Und die schlimmste Bestrafung mache Hartz bereits durch - neben der sozialen Ächtung auch den Hass zumindest etlicher Arbeitsloser, die einen in Deutschland so bekannten Mann wie Hartz für ihre Lage verantwortlich machen. Die Fragen, ob die nach ihm benannten Reformen nicht umbenannt werden sollten. Und die Zweifel, ob die Ehrendoktorwürde, der Titel Prof. h.c., mit dem sich der Aufsteiger gerne schmückte, noch angemessen sei.

Dabei gab es so viele Momente, in denen der 65-Jährige nicht als Angeklagter im Mittelpunkt stand, sondern als kluger Vordenker. Als Erfinder neuer Wege, um Menschen vor der Arbeitslosigkeit zu bewahren. So war es Hartz, der am 16. August 2002 sein Reformprojekt für die Regierung Schröder präsentierte, in einer ehrfurchtsgebietenden Vorstellung im Französischen Dom auf dem Gendarmenmarkt in Berlin. 1994 konnte er seinen Chef Ferdinand Piëch überzeugen, die Vier-Tage-Woche einzuführen, und galt fortan als Retter von 30 000 Arbeitsplätzen bei VW. Ähnlicher Pioniergeist umwehte Wolfsburg noch einmal, als Hartz 2001 mit dem Modell 5000 x 5000 bei VW Tausende neue Arbeitsplätze zu einem Einheitslohn von 5000 Mark garantierte.

Heute, in einer globalisierten Welt, entpuppen sich viele der von Hartz erdachten Modelle als nicht mehr zeitgemäß. Die mit reichlichen Privilegien ausgestatteten VW-Werker müssen den Gürtel enger schnallen.

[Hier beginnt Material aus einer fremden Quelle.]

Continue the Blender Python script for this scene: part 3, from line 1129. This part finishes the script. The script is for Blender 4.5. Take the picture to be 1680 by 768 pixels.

Sichere Jobs gibt es inzwischen auch in Wolfsburg nicht mehr.

Aus der Traum - für einen Mann, der sich in seinem System VW verhedderte. Für Millionen Jobsuchende, denen Hartz einst die Halbierung der Arbeitslosenzahlen versprach. Und für viele Bürger, die sich angesichts der Schmuddelgeschichten aus einem der größten deutschen Industrieunternehmen verwundert die Augen reiben und fragen, ob Fälle wie VW, Mannesmann oder die Korruptionsskandale bei Siemens oder Infineon doch die Regel und nicht mehr nur die Ausnahme sind. Und warum viele Schuldige dabei so lasch bestraft werden.